Iran: Unarmed Baluch Man Killed In Sistan And Baluchistan After State Police Open Fire

Iran-HRM – The state security forces in Iran’s Sistan and Baluchistan Province opened fire and murdered a young man identified as Gol-Mohammad Barahvi, driving a vehicle carrying diesel fuel.

Baluch man Killed
Similarly, in another development Iran’s state police sprayed a volley of bullets into a vehicle containing four Baluch passengers on April 12, 2018. Moslem Bameri, 27, his brother, a friend and his three-year-old neice, Hasna Bameri, were in a gas station when the State Security Force opened fire and killed them. Moslem Bameri was being followed by the SSF for hurling stones at an SSF station and “disrupting the order” in February.

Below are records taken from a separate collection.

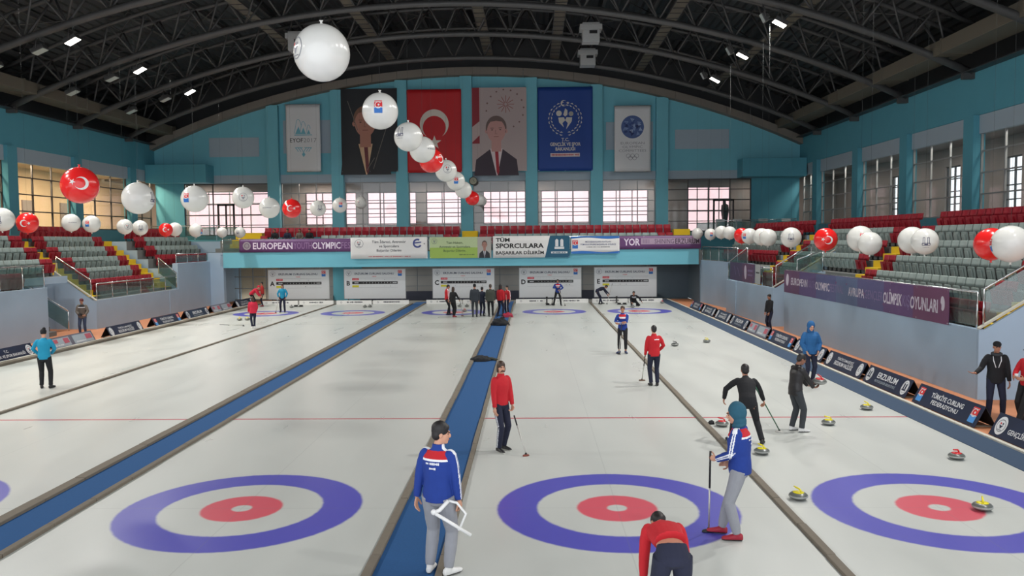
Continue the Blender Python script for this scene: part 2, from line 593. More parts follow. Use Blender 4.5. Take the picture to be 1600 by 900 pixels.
# ------------------------------------------------------------------ roof: corrugated arch sheet with purlins
def roof():
    mb = MB(); n = 118
    x0, x1 = XL - .8, XR + .8
    prof = []
    for i in range(n * 2 + 1):
        x = x0 + (x1 - x0) * i / (2 * n)
        prof.append((x, zc(x) + 2.55 + (.07 if i % 2 else 0)))
    ya, yb = -18, 49
    vs = []
    for x, z in prof: vs += [(x, ya, z), (x, yb, z)]
    fs = [(2 * i, 2 * i + 1, 2 * i + 3, 2 * i + 2) for i in range(len(prof) - 1)]
    mb.add(vs, fs)
    k = len(mb.v)
    vs = [(v[0], v[1], v[2] + .25) for v in vs]
    mb.add(vs, fs)
    o = struct(mb.build('ceiling', M['roof'], fix=False))
    pur = None
    for i in range(17):
        x = XL + .9 + (XR - XL - 1.8) * i / 16
        z = zc(x) + 2.3
        if pur is None:
            p = MB()
            p.b2(-.045, .045, ya, yb, -.1, .1); p.b2(-.1, .1, ya, yb, -.13, -.1); p.b2(-.1, .1, ya, yb, .1, .13)
            pur = p.build('purlin', M['steel'], o, loc=(x, 0, z))
        else:
            c = pur.copy(); COL.objects.link(c); c.location = (x, 0, z)
    # cross bracing rods below the sheet
    br = MB()
    for j, y in enumerate((-.8, 5.6, 12, 18.4, 24.8, 31.2, 37.6)):
        for i in range(0, 16, 2):
            xa = XL + .9 + (XR - XL - 1.8) * i / 16; xb = XL + .9 + (XR - XL - 1.8) * (i + 2) / 16
            br.tube([(xa, y + .3, zc(xa) + 2.1), (xb, y + 6.1, zc(xb) + 2.1)], .03, 6)
            br.tube([(xa, y + 6.1, zc(xa) + 2.1), (xb, y + .3, zc(xb) + 2.1)], .03, 6)
    br.build('bracing', M['steel'], o)
roof()

# ------------------------------------------------------------------ roof trusses
TR_Y = (44.0, 37.6, 31.2, 24.8, 18.4, 12.0, 5.6, -.8, -7.2)
TR_N = ['roof truss nearest the back wall', 'second roof truss from the back wall', 'third roof truss from the back wall', 'fourth roof truss from the back wall, across the upper corners', 'roof truss high over the middle of the hall', 'roof truss above the red line', 'roof truss above the near houses', 'roof truss over the near end of the ice', 'roof truss behind the viewer']
def truss():
    t = thing('roof_truss', 'grey arched tubular steel ' + TR_N[0], 'roof truss', (0, TR_Y[0], 0), 0, 'arched steel trusses under the roof')
    n = 24
    xs = [XL + .1 + (XR - XL - .2) * i / n for i in range(n + 1)]
    up = lambda x: zc(x) + 1.75
    mb = MB().tube([(x, 0, zc(x)) for x in xs], .165, 12); mb.build('lower_chord', M['steel'], t)
    xu = xs
    for sy in (-.8, .8):
        MB().tube([(x, sy, up(x)) for x in xu], .1, 10).build('upper_chord', M['steel'], t)
    for i in range(n):
        xm = (xs[i] + xs[i + 1]) / 2
        for sy in (-.8, .8):
            for xe in (xs[i], xs[i + 1]):
                if (xe == xs[0] or xe == xs[-1]): continue
                MB().tube([(xm, 0, zc(xm)), (xe, sy, up(xe))], .05, 8).build('web_member', M['steel'], t)
    for i in range(1, n, 2):
        MB().tube([(xs[i], -.8, up(xs[i])), (xs[i], .8, up(xs[i]))], .045, 8).build('cross_tie', M['steel'], t)
    for x, s in ((XL + .25, 1), (XR - .25, -1)):
        MB().b2(x - .25, x + .25, -.12, .12, zc(x) - .35, zc(x) + .1).build('bearing_shoe', M['steel'], t)
    return t
T0 = truss()
for y, nm in list(zip(TR_Y, TR_N))[1:]:
    dup(T0, loc=(0, y, 0), label='grey arched tubular steel ' + nm)

# ------------------------------------------------------------------ side walls, back wall
PIL_R = [44.6, 37.6, 31.2, 24.8, 18.4, 12.0, 5.6]
def side_wall(name, X, s, zl=4.3):
    """s = +1: wall on the right (interior towards -x)"""
    t = .35
    mb = MB()
    a, b_ = (X, X + t) if s > 0 else (X - t, X)
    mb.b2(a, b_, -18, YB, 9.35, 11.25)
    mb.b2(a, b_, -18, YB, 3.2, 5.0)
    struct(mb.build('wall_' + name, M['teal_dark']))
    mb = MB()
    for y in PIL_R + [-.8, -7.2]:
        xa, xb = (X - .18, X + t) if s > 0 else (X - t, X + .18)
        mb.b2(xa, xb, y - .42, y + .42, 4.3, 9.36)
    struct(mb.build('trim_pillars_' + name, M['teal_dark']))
    struct(MB().b2(a + .08, b_ - .02, -18, YB, 8.55, 9.35).build('trim_lintel_' + name, M['pale']))
    struct(MB().b2(X - .5 if s > 0 else X - .9, X + .9 if s > 0 else X + .5, -18, YB + .5, 11.25, 15.6 if False else 11.3).build('trim_eave_' + name, M['roof']))
    struct(MB().b2(X + .75 if s > 0 else X - .85, X + .85 if s > 0 else X - .75, -18, YB + .5, 11.2, 15).build('wall_eave_' + name, M['roof']))
side_wall('right', XR, 1)
side_wall('left', XL, -1)

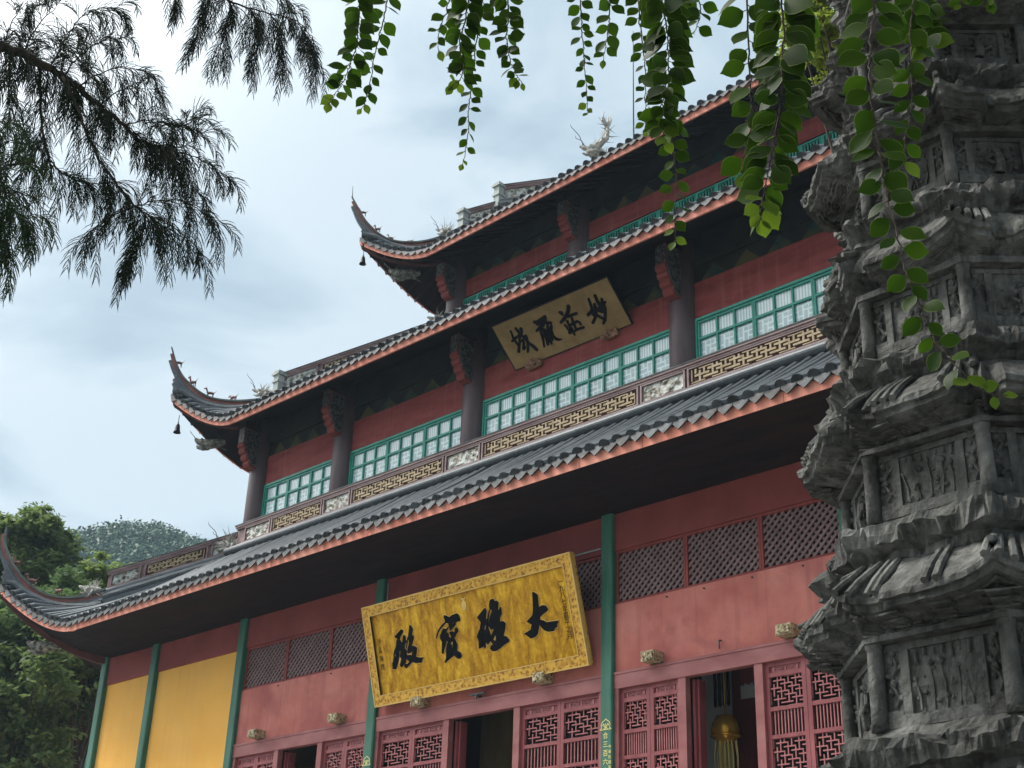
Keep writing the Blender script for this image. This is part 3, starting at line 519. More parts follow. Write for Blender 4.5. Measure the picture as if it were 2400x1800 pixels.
# ---- roofs
class Roof:
    def __init__(s, HX, yf, yb, o, flare, lift, Ls, bed0, slope, curv, Tl, T, tilt=0):
        s.HX, s.yf, s.yb, s.o, s.flare, s.lift, s.Ls = HX, yf, yb, o, flare, lift, Ls
        s.bed0, s.slope, s.curv, s.Tl, s.T, s.tilt = bed0, slope, curv, Tl, T, tilt
        s.ym = (yf + yb) / 2; s.HY = (yb - yf) / 2
        s.sides = [((0, yf), (1, 0), (0, 1), HX), ((-HX, s.ym), (0, -1), (1, 0), s.HY), ((HX, s.ym), (0, 1), (-1, 0), s.HY), ((0, yb), (-1, 0), (0, -1), HX)]
    def sv(s, a, half): 
        L = half + s.o + s.flare
        return max(0, min(1, (abs(a) - (L - s.Ls)) / s.Ls))
    def zb(s, a, half, t):
        w = max(0, min(1.25, 1 - t / s.Tl)) ** 1.4
        tt = max(t, -.5)
        return s.bed0 + s.slope * tt + s.curv * tt * abs(tt) + s.lift * s.sv(a, half) ** 1.65 * min(w, 1.0)
    def pos(s, side, a, t, dz=0):
        O, T, I, half = s.sides[side]
        x = O[0] + T[0] * a + I[0] * (t - s.o); y = O[1] + T[1] * a + I[1] * (t - s.o)
        return Vector((x, y, s.zb(a, half, t) + dz + s.tilt * x))
    def t0(s, a, half): return -s.flare * s.sv(a, half) ** 2
    def thip(s, a, half):
        k = abs(a) - half; return min(s.T, s.o - k)
    def hip(s, out, dz=0, cx=-1, cy=-1):     # a point over the hip line, out metres beyond the wall corner
        z = s.zb(s.HX + out, s.HX, s.o - out)
        x = cx * (s.HX + out); y = s.yf - out if cy < 0 else s.yb + out
        return Vector((x, y, z + dz + s.tilt * x))
    def build(s, parent, pitch, zsw, fas=.27, sides=(0, 1, 2), rafters=True):
        tiles, fasc, soff, raf, drip = MB(), MB(), MB(), MB(), MB()
        for sd in sides:
            half = s.sides[sd][3]; L = half + s.o + s.flare
            n = int(2 * L / pitch); As = [-L + .03 + (2 * L - .06) * i / n for i in range(n + 1)]
            fine = sd in (0, 1)
            ns = 8 if fine else 4
            bed = []
            for a in As:
                t0, t1 = s.t0(a, half) - .04, max(s.thip(a, half), s.t0(a, half))
                pts = [s.pos(sd, a, t0 + (t1 - t0) * k / ns) for k in range(ns + 1)]
                bed.append(pts)
                if t1 - t0 > .08:
                    up = [p + Vector((0, 0, .035)) for p in pts]
                    jt = Vector((rng.gauss(0, .006), rng.gauss(0, .006), rng.gauss(0, .008))); up = [q + jt for q in up]
                    tiles.tube(up, .088, 8 if fine else 5, True)
                    d = (up[0] - up[1]).normalized()
                    if fine: drip.tube([up[0] - d * .03, up[0] + d * .04], .112, 10)
            tiles.grid(bed)
            if fine:
                for i in range(n):      # pointed drip tiles between the rows
                    a = (As[i] + As[i + 1]) / 2; t = s.t0(a, half) - .06
                    p = s.pos(sd, a, t) + Vector((rng.gauss(0, .005), rng.gauss(0, .005), rng.gauss(0, .012))); u = (s.pos(sd, As[i + 1], s.t0(As[i + 1], half) - .06) - s.pos(sd, As[i], s.t0(As[i], half) - .06)) * .49
                    I = s.sides[sd][2]; w = Vector((-I[0] * .07, -I[1] * .07, -.185)); th = Vector((I[0] * .035, I[1] * .035, 0))
                    lp = [p - u + Vector((0, 0, .03)), p - u * .97 + w * .22, p - u * .5 + w * .62, p + w * 1.05, p + u * .5 + w * .62, p + u * .97 + w * .22, p + u + Vector((0, 0, .03))]
                    m = len(lp); drip.add(lp + [q + th for q in lp], [tuple(range(m)), tuple(range(2 * m - 1, m - 1, -1))] + [(j, (j + 1) % m, m + (j + 1) % m, m + j) for j in range(m)])
            # fascia board, butted lengths
            m = max(12, int(2 * L / 1.55)); bb = [-L + 2 * L * i / m for i in range(m + 1)]
            for i in range(m):
                g = .006; sub = 4; rows = []
                for k in range(sub + 1):
                    a = bb[i] + g + (bb[i + 1] - bb[i] - 2 * g) * k / sub; t = s.t0(a, half)
                    top, bot = s.pos(sd, a, t, -.03), s.pos(sd, a, t, -.03 - fas)
                    J = Vector((s.sides[sd][2][0], s.sides[sd][2][1], 0)) * .05
                    rows.append([top, bot, bot + J, top + J])
                fasc.grid(rows, True); fasc.add(rows[0], [(0, 1, 2, 3)]); fasc.add(rows[-1], [(3, 2, 1, 0)])
            # soffit
            rows = []
            for a in As[::2] + [As[-1]]:
                t0 = s.t0(a, half) + .004; t1 = max(min(s.o + .12, s.o - (abs(a) - half)) if abs(a) > half - .12 else s.o + .12, t0 + .001)
                row = []
                for k in range(5):
                    t = t0 + (t1 - t0) * k / 4
                    row.append(s.soffit(sd, a, t, zsw, fas))
                rows.append(row)
            soff.grid(rows)
            if rafters and fine:
                a = -L + .25
                while a < L - .2:
                    t0 = s.t0(a, half) + .08; t1 = s.o if abs(a) < half else s.o - (abs(a) - half)
                    if t1 - t0 > .25:
                        P = [s.soffit(sd, a, t0 + (t1 - t0) * k / 3, zsw, fas) - Vector((0, 0, .045 if rafters is True else .012)) for k in range(4)]
                        raf.tube(P, .048 if rafters is True else .026, 6)
                    a += .42
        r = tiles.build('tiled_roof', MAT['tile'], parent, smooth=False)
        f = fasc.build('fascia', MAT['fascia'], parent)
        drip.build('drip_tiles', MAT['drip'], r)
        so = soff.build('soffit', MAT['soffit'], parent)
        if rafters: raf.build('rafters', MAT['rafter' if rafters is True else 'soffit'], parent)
        return r
    def soffit(s, sd, a, t, zsw, fas):
        half = s.sides[sd][3]; ts = s.t0(a, half)
        k = max(0, abs(a) - half); te = s.o
        q = max(0, min(1, (t - ts) / (te - ts)))
        p = s.pos(sd, a, t)
        ze = s.zb(a, half, ts) - fas - .036 + s.tilt * p.x
        # towards the corner the lifted eave eases back into the wall line
        zz = ze * (1 - q) + (zsw + s.tilt * p.x) * q
        return Vector((p.x, p.y, zz))
    def hip_rafter(s, parent, zsw, fas=.27, drop=.16, w=.11):
        for cx in (-1, 1):
            mb = MB(); rows = []
            for k in range(9):
                out = -.1 + (s.o + s.flare + .02) * k / 8
                a = s.HX + out; t = s.o - out
                h = s.soffit(0, cx * a, max(t, s.t0(a, s.HX)), zsw, fas)
                p = Vector((cx * (s.HX + out), s.yf - out, h.z + .05)); n = Vector((1, -cx * -1 * 1, 0)) if False else Vector((1 if cx < 0 else -1, -1, 0)).normalized() * w
                d = drop * (1.15 - .5 * k / 8)
                rows.append([p + n, p - n, p - n - Vector((0, 0, d + .05)), p + n - Vector((0, 0, d + .05))])
            mb.grid(rows, True); mb.add(rows[0], [(0, 1, 2, 3)]); mb.add(rows[-1], [(3, 2, 1, 0)])
            mb.build('corner_rafter', MAT['hiprafter'], parent)
R1 = Roof(16.276, 0, YB, 2.25, .35, 2.05, 4.4, 10.82, .52, .030, 2.9, 4.5)
R2 = Roof(13.5, Y2, YB2, 2.0, .30, 1.87, 3.3, 17.76, .66, .0, 2.6, 5.7)
R3 = Roof(9.2185, Y3, YB3, 2.1, .42, 1.85, 3.3, 24.34, .60, .018, 2.9, 8.0, tilt=.016)
ZW1, ZW2, ZW3 = 10.42, 18.55, 25.3
roof1 = R1.build(hall, .335, ZW1, rafters=False); R1.hip_rafter(hall, ZW1)
roof2 = R2.build(hall, .335, ZW2, rafters=False); R2.hip_rafter(hall, ZW2)
roof3 = R3.build(hall, .33, ZW3); R3.hip_rafter(hall, ZW3)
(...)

In yet another case on April 12 Farhad Lakzaee, 27, a young man from Baluchistan, was killed in direct gunfire by state police, in Kerman, central Iran.
More than 100 people, including innocent bystanders, are killed every year in anti-smuggling operations in Iran’s Sistan and Baluchestan Province, according to human rights activists.
Sistan and Baluchestan is one of Iran’s poorest provinces.
The poor people of the province transfer goods such as fuel, cigarettes, electric equipment, clothing, tires… with great difficulty and at a high risk to their lives to earn a living for their families.
This pressure on the deprived people comes while over $20 billion worth of smuggled goods enter the country annually which amounts to one third of country’s official trade.
Items such as cigarettes, mobile phones, clothing and even saffron are smuggled into the country by gangs affiliated with the regime. These smugglers not only are not targeted by the security forces, but are not even arrested. In fact, regime’s elements and organs, such as the revolutionary guards, have their own illegal ports that are used for smuggling. It is reported that around 80 such illegal ports are operating in Busher, Hormozgan, Sistan and Baluchistan provinces outside the official customs.
This smuggling is totally to the detriment of domestic producers. Moreover, if these commodities entered the country legally, it would bring in $3 billion in revenues annually for the government in taxes.